The recall petition stated that Lachelt inappropriately used her county position to lobby for environmental policies that were supported by her employer, Western Leaders Network. It also alleged that Lachelt had a lower attendance record in 2017 than the other commissioners.

After two terms Lachelt moved on. She is now the executive director of Western Leaders Network. Their mission is to “unite, support and cultivate pro-conservation local and tribal officials to protect western lands and build healthy, sustainable and resilient communities.”

If these mission statements are starting to sound the same, it’s not surprising. The groups seem largely interchangeable, too.

What’s the point of a billionaire dumping money into small town politics? Why are local commissioners, with links to green groups and funded by billionaires, making decisions about land use and other issues that are harmful to ranchers? They all say that they want healthy lands and sustainable, resilient communities but not one of these groups seems to care about farmers and ranchers who are already using the land. These are farmers and ranchers, by the way, who use sustainable practices and care for the land. They already follow regulations in place to protect the land, water, and air.

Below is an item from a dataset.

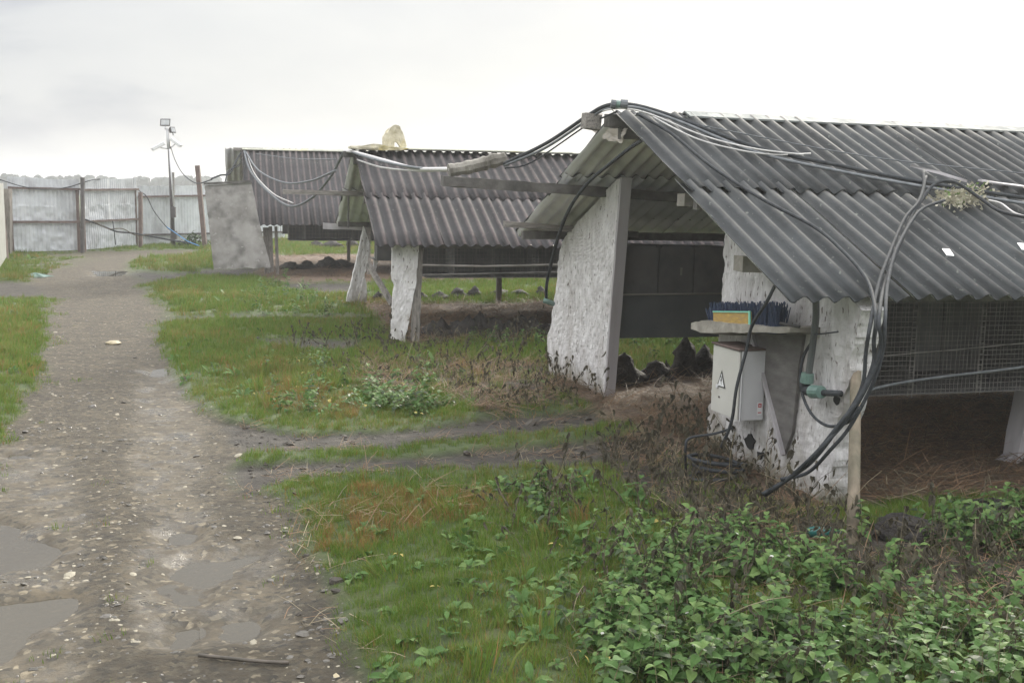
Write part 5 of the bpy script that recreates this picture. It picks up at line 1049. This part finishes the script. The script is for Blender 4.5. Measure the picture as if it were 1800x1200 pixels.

Maybe the goal is a complete transformation of our current way of life. A look at the web sites of these environmental groups that try to sound oh-so-friendly gives you a peak into the future they would like to see. More attention paid to the land and less to humans. “Saving nature” – at what cost to all of us? You can take a look at this 30×30 Toolkit if you are interested in seeing the plan.

I believe most Americans believe in good stewardship of the land and want to see our resources protected for future generations. However, environmental and climate groups that have no care for humans – including the ranchers who provide for us today – are not the solution. Especially groups that are funded by billionaires promoting their own agenda.